Risk analysis — strengths, weaknesses and caveats​

Strengths (what defenders can rely on)
  • The vulnerability is well documented in public trackers and a PoC exists, which makes detection and signature creation straightforward for defenders.
  • Upstream commits and PR conversations provide concrete remediation artifacts that packagers can backport or apply to produce fixed builds.
  • Modern OS mitigations (ASLR, hardened allocators) increase the bar for reliable RCE.
Weaknesses and risks
  • PoC material lowers attacker development time; public PoCs are commonly repurposed into automated exploit scanners.
  • Many scientific environments lag in patch cycles because updates can break research reproducibility; static linking and embedded images amplify this problem.
  • Diverse downstream packaging and differing vendor priorities mean many environments remain unpatched for extended periods, creating a persistent attack surface.
Unverifiable or evolving claims (flagged)
  • Some public trackers report slightly different CVSS vectors and UI/AV parameters; CVSS assignments can differ by vendor. Use the specific vendor/security advisory that maps to your distribution for final triage priorities. Where sources disagree about user interaction or attack vector (network vs local), prioritize the more conservative (higher‑risk) assessment until your environment testing clarifies the exact trigger conditions.

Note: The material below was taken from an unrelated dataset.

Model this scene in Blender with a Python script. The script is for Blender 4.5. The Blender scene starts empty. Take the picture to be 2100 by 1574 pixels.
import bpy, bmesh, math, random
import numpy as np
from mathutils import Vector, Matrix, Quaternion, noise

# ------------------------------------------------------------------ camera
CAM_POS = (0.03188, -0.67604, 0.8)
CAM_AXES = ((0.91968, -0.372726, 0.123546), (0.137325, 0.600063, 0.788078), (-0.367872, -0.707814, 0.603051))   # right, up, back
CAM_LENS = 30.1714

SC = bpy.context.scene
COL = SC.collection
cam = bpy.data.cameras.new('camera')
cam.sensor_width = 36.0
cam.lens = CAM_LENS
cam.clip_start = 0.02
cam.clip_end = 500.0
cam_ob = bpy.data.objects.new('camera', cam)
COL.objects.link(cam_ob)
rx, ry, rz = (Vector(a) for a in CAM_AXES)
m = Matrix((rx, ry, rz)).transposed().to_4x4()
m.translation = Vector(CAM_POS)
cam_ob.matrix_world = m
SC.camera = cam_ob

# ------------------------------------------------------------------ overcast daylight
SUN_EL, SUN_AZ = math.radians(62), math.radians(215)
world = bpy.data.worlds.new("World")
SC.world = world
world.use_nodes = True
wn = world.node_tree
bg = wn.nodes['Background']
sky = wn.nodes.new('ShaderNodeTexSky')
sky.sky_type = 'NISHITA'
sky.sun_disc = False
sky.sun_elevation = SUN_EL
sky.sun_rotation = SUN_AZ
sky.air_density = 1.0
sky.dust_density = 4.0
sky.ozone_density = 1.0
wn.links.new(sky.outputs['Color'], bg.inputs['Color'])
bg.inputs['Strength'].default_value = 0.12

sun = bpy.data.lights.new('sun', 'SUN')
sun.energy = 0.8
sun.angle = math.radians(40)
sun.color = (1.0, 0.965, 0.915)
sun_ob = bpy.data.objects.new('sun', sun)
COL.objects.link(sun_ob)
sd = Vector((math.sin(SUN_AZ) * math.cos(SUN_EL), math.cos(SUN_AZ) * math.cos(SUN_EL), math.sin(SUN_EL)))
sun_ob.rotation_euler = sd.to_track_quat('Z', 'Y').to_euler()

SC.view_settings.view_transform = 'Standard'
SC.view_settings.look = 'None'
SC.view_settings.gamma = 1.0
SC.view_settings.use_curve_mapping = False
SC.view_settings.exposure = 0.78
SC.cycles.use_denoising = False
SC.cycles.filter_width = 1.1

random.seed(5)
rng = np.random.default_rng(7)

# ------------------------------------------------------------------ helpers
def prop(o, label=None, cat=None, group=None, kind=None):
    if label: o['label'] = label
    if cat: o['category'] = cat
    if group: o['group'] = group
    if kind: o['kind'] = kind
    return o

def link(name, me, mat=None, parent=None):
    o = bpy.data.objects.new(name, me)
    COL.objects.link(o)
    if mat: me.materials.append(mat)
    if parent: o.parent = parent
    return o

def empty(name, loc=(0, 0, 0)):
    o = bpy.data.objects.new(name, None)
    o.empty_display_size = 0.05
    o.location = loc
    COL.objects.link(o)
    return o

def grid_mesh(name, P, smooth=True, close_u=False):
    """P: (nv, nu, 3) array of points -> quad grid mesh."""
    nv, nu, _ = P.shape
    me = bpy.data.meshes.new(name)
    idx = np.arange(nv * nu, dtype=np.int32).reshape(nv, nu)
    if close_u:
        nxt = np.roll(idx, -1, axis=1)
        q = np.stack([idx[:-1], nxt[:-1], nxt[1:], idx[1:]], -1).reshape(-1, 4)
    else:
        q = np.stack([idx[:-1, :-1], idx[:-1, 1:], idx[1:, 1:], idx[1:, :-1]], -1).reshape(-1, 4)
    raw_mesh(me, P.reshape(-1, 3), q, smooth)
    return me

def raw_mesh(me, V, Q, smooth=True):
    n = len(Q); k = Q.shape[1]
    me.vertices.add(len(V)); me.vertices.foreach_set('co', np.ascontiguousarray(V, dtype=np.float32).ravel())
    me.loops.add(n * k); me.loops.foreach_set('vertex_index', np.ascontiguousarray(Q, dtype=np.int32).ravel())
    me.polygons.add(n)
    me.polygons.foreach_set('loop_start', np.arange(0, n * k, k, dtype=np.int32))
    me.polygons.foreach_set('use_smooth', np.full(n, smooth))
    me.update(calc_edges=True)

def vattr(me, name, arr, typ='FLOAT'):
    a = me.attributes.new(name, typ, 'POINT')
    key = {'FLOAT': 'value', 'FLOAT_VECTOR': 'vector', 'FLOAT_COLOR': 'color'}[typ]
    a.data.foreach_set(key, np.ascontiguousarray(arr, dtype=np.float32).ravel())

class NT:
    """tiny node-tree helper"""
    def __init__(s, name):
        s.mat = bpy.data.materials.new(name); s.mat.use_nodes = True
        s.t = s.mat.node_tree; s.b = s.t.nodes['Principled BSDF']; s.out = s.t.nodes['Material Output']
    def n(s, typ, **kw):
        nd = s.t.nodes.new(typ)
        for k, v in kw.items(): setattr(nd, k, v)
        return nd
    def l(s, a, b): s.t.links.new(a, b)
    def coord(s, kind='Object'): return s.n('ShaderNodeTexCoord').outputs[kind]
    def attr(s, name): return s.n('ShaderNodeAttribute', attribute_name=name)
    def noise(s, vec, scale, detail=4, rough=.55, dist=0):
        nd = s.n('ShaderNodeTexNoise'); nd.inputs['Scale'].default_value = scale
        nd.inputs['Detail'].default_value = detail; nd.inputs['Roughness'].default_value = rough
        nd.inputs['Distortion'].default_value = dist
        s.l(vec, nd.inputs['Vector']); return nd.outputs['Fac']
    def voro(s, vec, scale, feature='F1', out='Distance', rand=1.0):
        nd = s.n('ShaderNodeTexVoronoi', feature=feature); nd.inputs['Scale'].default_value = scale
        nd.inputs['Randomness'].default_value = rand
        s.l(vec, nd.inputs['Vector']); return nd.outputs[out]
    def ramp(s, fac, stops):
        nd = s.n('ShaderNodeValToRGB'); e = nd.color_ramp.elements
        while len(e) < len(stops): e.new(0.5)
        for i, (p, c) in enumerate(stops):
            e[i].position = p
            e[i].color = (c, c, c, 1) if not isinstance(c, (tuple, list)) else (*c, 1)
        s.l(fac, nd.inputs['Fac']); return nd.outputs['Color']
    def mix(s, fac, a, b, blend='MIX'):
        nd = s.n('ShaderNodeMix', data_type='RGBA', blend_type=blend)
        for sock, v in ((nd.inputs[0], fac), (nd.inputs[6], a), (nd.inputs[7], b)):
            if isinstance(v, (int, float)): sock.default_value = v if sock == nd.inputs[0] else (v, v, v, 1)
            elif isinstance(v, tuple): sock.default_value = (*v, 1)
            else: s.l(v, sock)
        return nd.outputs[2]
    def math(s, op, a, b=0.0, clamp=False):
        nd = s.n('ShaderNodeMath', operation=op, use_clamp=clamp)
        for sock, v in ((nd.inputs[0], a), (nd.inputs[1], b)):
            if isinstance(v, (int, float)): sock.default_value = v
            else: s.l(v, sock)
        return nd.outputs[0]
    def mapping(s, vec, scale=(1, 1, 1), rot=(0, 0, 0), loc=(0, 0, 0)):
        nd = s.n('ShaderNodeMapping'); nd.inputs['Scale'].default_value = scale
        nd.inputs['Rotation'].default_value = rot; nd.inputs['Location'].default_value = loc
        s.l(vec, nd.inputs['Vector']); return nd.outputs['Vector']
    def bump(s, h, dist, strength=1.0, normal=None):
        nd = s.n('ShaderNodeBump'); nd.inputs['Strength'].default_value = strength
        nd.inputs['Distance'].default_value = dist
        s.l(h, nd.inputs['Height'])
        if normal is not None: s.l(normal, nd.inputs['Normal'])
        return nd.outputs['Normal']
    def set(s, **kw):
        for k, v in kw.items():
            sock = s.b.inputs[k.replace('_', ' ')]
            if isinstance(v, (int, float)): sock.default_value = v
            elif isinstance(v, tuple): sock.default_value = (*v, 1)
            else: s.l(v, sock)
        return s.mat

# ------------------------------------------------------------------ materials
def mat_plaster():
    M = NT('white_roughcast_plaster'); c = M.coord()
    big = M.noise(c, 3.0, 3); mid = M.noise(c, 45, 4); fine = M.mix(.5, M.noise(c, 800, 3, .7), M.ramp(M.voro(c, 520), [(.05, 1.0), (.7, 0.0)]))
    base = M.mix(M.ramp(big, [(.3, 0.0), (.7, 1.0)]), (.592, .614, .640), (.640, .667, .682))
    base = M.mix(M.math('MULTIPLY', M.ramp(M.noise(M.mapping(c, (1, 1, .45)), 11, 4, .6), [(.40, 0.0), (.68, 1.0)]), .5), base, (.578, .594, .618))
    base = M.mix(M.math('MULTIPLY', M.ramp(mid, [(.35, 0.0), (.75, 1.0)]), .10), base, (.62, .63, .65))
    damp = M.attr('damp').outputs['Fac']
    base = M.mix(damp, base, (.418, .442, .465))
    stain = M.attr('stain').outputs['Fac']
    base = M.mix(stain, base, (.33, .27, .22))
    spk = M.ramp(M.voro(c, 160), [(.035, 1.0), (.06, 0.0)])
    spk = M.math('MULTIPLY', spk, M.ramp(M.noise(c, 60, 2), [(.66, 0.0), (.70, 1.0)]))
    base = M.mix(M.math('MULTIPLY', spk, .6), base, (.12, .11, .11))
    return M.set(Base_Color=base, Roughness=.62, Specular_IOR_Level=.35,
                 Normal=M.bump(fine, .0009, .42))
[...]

Checklist — what every team should do now​

  • Inventory:
  • Locate every instance of HDF5 in your estate (system packages, containers, wheels, embedded binaries).
  • Protect:
  • Stop or sandbox any automated processing of third‑party .h5 files; restrict uploads to trusted sources.
  • Patch:
  • Apply vendor or upstream patches as soon as tested and available; if necessary, rebuild and redeploy static artifacts.
  • Validate:
  • Run functionality tests; use fuzzers or ASAN in test builds to verify fixes.
  • Monitor:
  • Alert on crash rates for HDF5‑linked processes and collect core dumps for forensic review.
  • Document:
  • Record the fixed commit SHAs or package versions in your change logs for auditability.

Long‑term implications and remediation hygiene​

CVE‑2025‑44904 is a reminder of structural risk in widely embedded scientific libraries: a single memory‑safety bug in a core helper routine can affect hundreds of downstream projects and thousands of deployments. Long‑term mitigation includes:
  • Strengthening supply‑chain hygiene: track CPEs and SBOMs for HPC stacks and scientific images so vulnerabilities can be traced and remediated quickly.
  • Increasing automated testing: integrate fuzzing and ASAN/TSAN checks in CI for libraries like HDF5 that parse external file formats.
  • Community coordination: maintainers and packagers should coordinate to produce timely, reproducible fix releases; downstream vendors should include commit SHAs in advisories.
  • Architectural controls: run file‑processing code in isolated, privilege‑limited environments; treat untrusted data as hostile by default.
The HDF Group and other stewards of critical open‑source infrastructure are increasingly investing in security (recall recent initiatives to fund and harden scientific libraries); those efforts will reduce future exposure but require sustained community support to be effective.

Conclusion​

CVE‑2025‑44904 is a substantive memory‑safety defect in HDF5 1.14.6’s H5VM_memcpyvv routine that has been publicly documented, reproduced and discussed in vendor and distribution trackers. The vulnerability carries a high impact potential — heap corruption that can crash or corrupt processes and, in some conditions, be escalated toward code execution — and a public PoC exists, increasing urgency. The single correct remediation is to deploy builds that include the upstream fix or vendor updates that package those fixes; until then, defenders should adopt conservative mitigations: inventory HDF5 usage, block or sandbox untrusted .h5 inputs, rebuild static artifacts with the patched code, and monitor for crashes and anomalous behavior. Security teams and integrators should treat this vulnerability as high priority for any environment that processes HDF5 files from external sources or those that embed HDF5 in long‑lived images — the combination of wide use, PoC availability, and the class of the bug (heap overflow) make this a practical and consequential risk until fully remediated.